A presença de uma fossa séptica a céu aberto e grandes pilhas de lixo também é relatada. No Pavilhão 5, havia uma média de 17 detentos por cela, que tem capacidade para oito. “Confinamento integral e muito degradante”, acrescenta.

Lei do mais forte
No documento, os peritos do mecanismo afirmam que em Alcaçuz foi instalada uma dinâmica onde os espaços privilegiados, como as celas, “são tomados por determinadas pessoas de modo arbitrário e violento. Pela deliberada ausência do Estado, aplica-se a lei do mais forte para a distribuição espacial, favorecendo uma lógica de favores, compra, venda e extorsão para se ter um abrigo e acesso a um banheiro, por exemplo”.
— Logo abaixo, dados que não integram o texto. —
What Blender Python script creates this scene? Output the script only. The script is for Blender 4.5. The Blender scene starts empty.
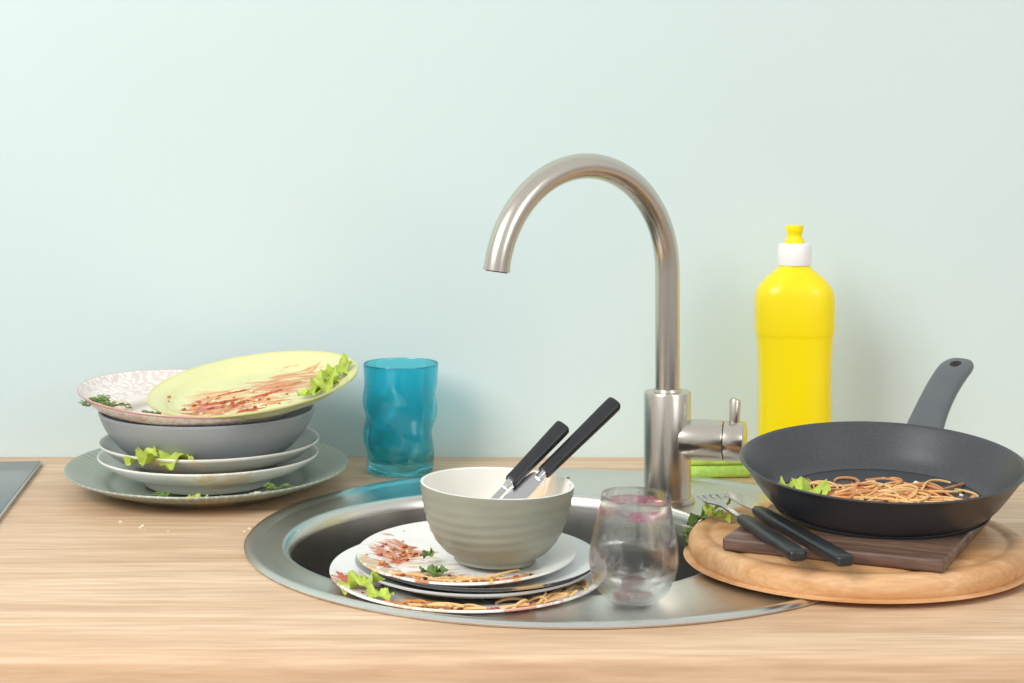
import bpy, bmesh, math, random
from mathutils import Vector, Matrix, Euler, noise as mnoise
R = random.Random(7)
T = 0.90   # counter top height
sc = bpy.context.scene
try:
    sc.view_settings.view_transform = 'Standard'
except Exception:
    pass

# ------------------------------------------------------------ materials
def lin(c):
    return tuple(((v/255)/12.92 if v/255 <= .04045 else ((v/255+.055)/1.055)**2.4) for v in c)

def newmat(name):
    m = bpy.data.materials.new(name); m.use_nodes = True
    nt = m.node_tree
    return m, nt, nt.nodes['Principled BSDF']

def vary(nt, b, col, amt=.06, scale=30, stretch=(1,1,1), bump=0.0, bscale=None):
    tc = nt.nodes.new('ShaderNodeTexCoord'); mp = nt.nodes.new('ShaderNodeMapping')
    mp.inputs['Scale'].default_value = stretch
    nt.links.new(tc.outputs['Object'], mp.inputs[0])
    n = nt.nodes.new('ShaderNodeTexNoise'); n.inputs['Scale'].default_value = scale; n.inputs['Detail'].default_value = 5
    nt.links.new(mp.outputs[0], n.inputs['Vector'])
    r = nt.nodes.new('ShaderNodeValToRGB')
    r.color_ramp.elements[0].position = .3; r.color_ramp.elements[1].position = .7
    r.color_ramp.elements[0].color = tuple(max(0, c*(1-amt)) for c in col)+(1,)
    r.color_ramp.elements[1].color = tuple(min(1, c*(1+amt)) for c in col)+(1,)
    nt.links.new(n.outputs[0], r.inputs[0]); nt.links.new(r.outputs[0], b.inputs['Base Color'])
    if bump:
        n2 = nt.nodes.new('ShaderNodeTexNoise'); n2.inputs['Scale'].default_value = bscale or scale
        nt.links.new(mp.outputs[0], n2.inputs['Vector'])
        bp = nt.nodes.new('ShaderNodeBump'); bp.inputs['Strength'].default_value = bump; bp.inputs['Distance'].default_value = .002
        nt.links.new(n2.outputs[0], bp.inputs['Height']); nt.links.new(bp.outputs[0], b.inputs['Normal'])
    return r

def simple(name, rgb, rough=.4, metal=0, amt=.05, scale=30, stretch=(1,1,1), bump=0, bscale=None, **kw):
    m, nt, b = newmat(name)
    b.inputs['Roughness'].default_value = rough; b.inputs['Metallic'].default_value = metal
    vary(nt, b, lin(rgb), amt, scale, stretch, bump, bscale)
    for k, v in kw.items():
        b.inputs[k.replace('_', ' ')].default_value = v
    return m

def stained(name, rgb, stains, rough=.25, rim=None, R0=.1, spokes=None, lace=None):
    """stains: (cx,cy,rad,rgb,scale,strength). rim: (rgb,r0)."""
    m, nt, b = newmat(name); N = nt.nodes; L = nt.links
    b.inputs['Roughness'].default_value = rough
    tc = N.new('ShaderNodeTexCoord'); mp = N.new('ShaderNodeMapping'); mp.inputs['Scale'].default_value = (1,1,0)
    L.new(tc.outputs['Object'], mp.inputs[0])
    cur = vary(nt, b, lin(rgb), .03, 20).outputs[0]
    def mixc(fac, col):
        nonlocal cur
        mx = N.new('ShaderNodeMix'); mx.data_type = 'RGBA'
        L.new(fac, mx.inputs[0]); L.new(cur, mx.inputs[6]); mx.inputs[7].default_value = lin(col)+(1,)
        cur = mx.outputs[2]
    ln = N.new('ShaderNodeVectorMath'); ln.operation = 'LENGTH'; L.new(mp.outputs[0], ln.inputs[0])
    def maprange(sock, a, bb, c=0, d=1):
        q = N.new('ShaderNodeMapRange'); q.inputs[1].default_value = a; q.inputs[2].default_value = bb
        q.inputs[3].default_value = c; q.inputs[4].default_value = d; L.new(sock, q.inputs[0]); return q.outputs[0]
    def math_(op, a, bq):
        q = N.new('ShaderNodeMath'); q.operation = op
        for i, s in enumerate((a, bq)):
            if isinstance(s, (int, float)): q.inputs[i].default_value = s
            else: L.new(s, q.inputs[i])
        return q.outputs[0]
    if lace:
        v = N.new('ShaderNodeTexVoronoi'); v.inputs['Scale'].default_value = 260
        L.new(mp.outputs[0], v.inputs['Vector'])
        f = math_('MULTIPLY', maprange(v.outputs[0], .4, .6), maprange(ln.outputs['Value'], lace[1], lace[1]+.004))
        mixc(math_('MULTIPLY', f, .4), lace[0])
    if spokes:
        sx = N.new('ShaderNodeSeparateXYZ'); L.new(mp.outputs[0], sx.inputs[0])
        at = math_('ARCTAN2', sx.outputs[1], sx.outputs[0])
        sn = math_('SINE', math_('MULTIPLY', at, spokes[2]), 0)
        f = math_('MULTIPLY', maprange(sn, .55, .8), maprange(ln.outputs['Value'], spokes[1], spokes[1]+.003))
        mixc(math_('MULTIPLY', f, .6), spokes[0])
    if rim:
        mixc(maprange(ln.outputs['Value'], rim[1], rim[1]+.0008), rim[0])
    for i, (cx, cy, rad, col, s, st) in enumerate(stains):
        d = N.new('ShaderNodeVectorMath'); d.operation = 'DISTANCE'; L.new(mp.outputs[0], d.inputs[0]); d.inputs[1].default_value = (cx, cy, 0)
        mask = maprange(d.outputs['Value'], rad, rad*.3, -.3, .06)
        n = N.new('ShaderNodeTexNoise'); n.inputs['Scale'].default_value = s; n.inputs['Detail'].default_value = 6
        n.inputs['Distortion'].default_value = .8; n.inputs['Roughness'].default_value = .6
        mp2 = N.new('ShaderNodeMapping'); mp2.inputs['Location'].default_value = (i*3.1, i*1.7, 0); mp2.inputs['Scale'].default_value = (.6, 1.7, 1)
        mp2.inputs['Rotation'].default_value = (0, 0, .35*((-1)**i))
        L.new(mp.outputs[0], mp2.inputs[0]); L.new(mp2.outputs[0], n.inputs['Vector'])
        v = math_('ADD', mask, n.outputs[0])
        mixc(math_('MULTIPLY', maprange(v, .49, .57), st), col)
    L.new(cur, b.inputs['Base Color'])
    return m

SAUCE = (210, 118, 64); SAUCE2 = (180, 66, 36); OIL = (228, 186, 122)

def brushed(name, rgb, rough, stretch=(1,1,.08), scale=120, rv=.015, amt=.02):
    m, nt, b = newmat(name); N = nt.nodes; L = nt.links
    b.inputs['Metallic'].default_value = 1
    vary(nt, b, lin(rgb), amt, scale, stretch)
    tc = N.new('ShaderNodeTexCoord'); mp = N.new('ShaderNodeMapping'); mp.inputs['Scale'].default_value = stretch
    L.new(tc.outputs['Object'], mp.inputs[0])
    n = N.new('ShaderNodeTexNoise'); n.inputs['Scale'].default_value = scale; L.new(mp.outputs[0], n.inputs['Vector'])
    q = N.new('ShaderNodeMapRange'); q.inputs[3].default_value = rough-rv; q.inputs[4].default_value = rough+rv
    L.new(n.outputs[0], q.inputs[0]); L.new(q.outputs[0], b.inputs['Roughness'])
    return m

def glassmat(name, rgb, rough=.02, clear=.25, ior=1.45):
    m, nt, b = newmat(name); N = nt.nodes; L = nt.links
    b.inputs['Transmission Weight'].default_value = 1; b.inputs['IOR'].default_value = ior
    b.inputs['Roughness'].default_value = rough
    vary(nt, b, lin(rgb), .02, 20)
    tr = N.new('ShaderNodeBsdfTransparent'); tr.inputs[0].default_value = lin(rgb)+(1,)
    mx = N.new('ShaderNodeMixShader'); mx.inputs[0].default_value = clear
    L.new(b.outputs[0], mx.inputs[1]); L.new(tr.outputs[0], mx.inputs[2])
    L.new(mx.outputs[0], N['Material Output'].inputs['Surface'])
    return m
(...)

E acrescenta: “A omissão estatal impõe aos internos um contexto de extrema vulnerabilidade, em que casa um deve providenciar por seus meios a garantia de direitos básicos. A privação de liberdade dentro dos pavilhões, sem qualquer controle, implica em expor permanentemente o direito à vida dos detentos”.

Condições precárias
O relatório também aponta que as condições dos servidores da penitenciária estão comprometidas. Segundo os peritos, o prédio está deteriorado e existe apenas um acesso de entrada e saída nestas áreas, o que causa preocupação em situações como rebeliões.

“Os alojamentos destinados ao descanso dos agentes são extremamente quentes, com mosquitos, camas e armários velhos e sujos e ventiladores improvisados. Os banheiros são impróprios e não funcionam e as instalações elétricas são comprometidas”.

Em Alcaçuz, a proporção é de 120 presos para cada agente penitenciário, quando a Lei de Execuções Penais prevê um agente para cada grupo de cinco detentos. Houve relato de que muitos agentes sofrem de insonia e ansiedade. O relatório aponta também que o Estado não provê, institucionalmente, nenhum serviço de acompanhamento psicológico ou social a estes servidores.

A omissão estatal na Penitenciária Estadual de Alcaçuz envolve todas as pessoas que lá estão, não se restringindo às pessoas privadas de liberdade.